Sleepy Hollow: Deliverance

Posted on November 04, 2014

sleepyhollowdeliverance

Nicole Beharie in FOX’s “Sleepy Hollow”

“I must internet! Immediately!”

It’s a good thing the writers can still come up with hilarious lines like those and the actors charged with reciting them have charm levels that reach the stratosphere. Because we’re about to lay an opinion bomb on y’all. After this episode, it became clear to us that without the witty dialogue and the perfect cast, this show would be all but unwatchable. We feel bad saying that about a show we enjoy so much and an episode that had some pretty great moments. During Ichabod and Henry’s argument, as they each became more emotional and furious, we were quite literally on the edge of our seats, leaning into the performances. In terms of delivering on thrills and fun, witty character work by a cast with tremendous chemistry, Sleepy Hollow can’t be beat. In terms of telling a long-form story that progresses and expands naturally, the show has yet to show any mastery.

Once again, the world of these characters and this supposedly apocalyptic story is almost ridiculously small. In fact, when you think of the very first episodes of the series, with Clancy Brown, John Cho, and various other members of the S.H.P.D. fleshing out the cast, it’s hard not to think the story has actually gotten smaller than when it started, which really makes no sense for an apocalypse tale. As much as we love John Noble when he’s being eeeeeeevil, we think the show relies way too much on the character of Henry. Every week, it seems to be Henry vs. his parents, with Abbie sometimes caught up in things and sometimes standing on the sideline. Frank Irving and Jenny make cameos every now and then, but they’ve been largely sidelined this season. The introduction of a Han Solo-like rogue character in Hawley was encouraging, but he instantly became a romantic figure coming between the two Mills sisters, which means instead of opening up the group a little bit, he became subsumed into it. We’re not even sure what the purpose of Reyes is, since this episode dispensed with the one thing that gave her any definition as a character; her mistrust of Abbie and especially Ichabod. Otherwise, she is, like Hawley and Henry, another person who is defined almost entirely by her connection to IchAbbie. For an apocalyptic story pitting ancient demons against the Founding Fathers in a war that spans centuries, it’s all a little insular and incestuous.

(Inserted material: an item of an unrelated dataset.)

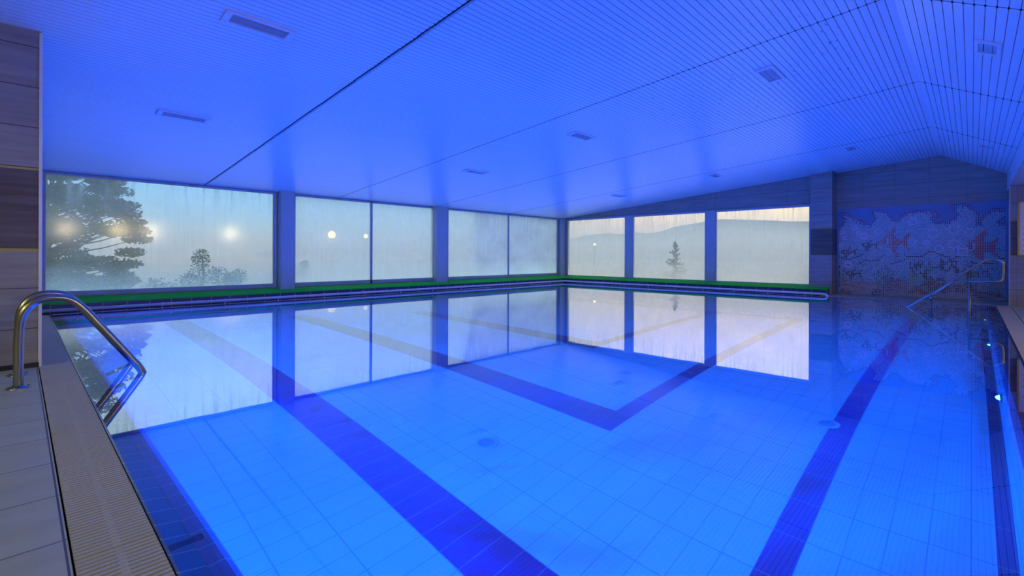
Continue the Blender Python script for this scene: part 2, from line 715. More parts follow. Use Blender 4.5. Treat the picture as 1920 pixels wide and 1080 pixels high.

It’s possible of course to tell a story about large events through the eyes of small group of people, in a manner that feels personal and intimate. But even so, we’re finding it harder and harder to care about the outcomes of each particular mini-adventure, task or episode because they all seem to be happening on a loop. Henry has a plan, Henry enacts a plan, the plan either fails or succeeds based on how well Abbie and Ichabod respond, Henry starts hatching another plan. It never seems to break out of that cycle and it never seems to acknowledge the world outside this small, insular group of characters. Even in this episode, all the drama hinged on saving Katrina’s life rather than preventing an apocalyptic demon from being born. Sure, that makes sense from an emotional perspective but that’s the problem with making every episode about some emotional connection to the main characters. Eventually,the apocalypse starts taking a back seat in the drama.

Now granted, when the emotional drama is centered on Abbie and Ichabod and their relationship with each other, it’s hard for us to complain, because Mison and Beharie are just that good with each other. But when it’s about Henry or Katrina – as it so often is this season – it starts to grate after awhile because the rise of the ultimate, mankind-destroying evil and the centuries-long effort to stop it all get reduced to cliched family drama. Mommy and daddy abandoned me. I don’t trust my lying wife. That’s fine when it’s used as a way to round out the characters’ motivations a little and give them a personal bent, but when those become the entirety of the characters’ motivations, the story really suffers. It doesn’t help that, despite the clear attempt to make Katrina a more well-rounded and defined character, she’s still a big drag on the story every time she appears. Believe us, we’re not the shipper types, so this has nothing to do with Abbie and Ichabod’s chemistry, but we really thought for a second there that Katrina was going to die and we were excited by the story possibilities that opened up. When she didn’t die, we realized how much more worth she’d have to this story as a ghost rather than a witch.

We reiterate: it’s still a really fun show and we still enjoy the hell out of the leads. But the plot and storytelling could really use a major opening up, as well some world-building. We can’t have the climax of every episode happen in an abandoned building, underground tunnels, or out in the woods.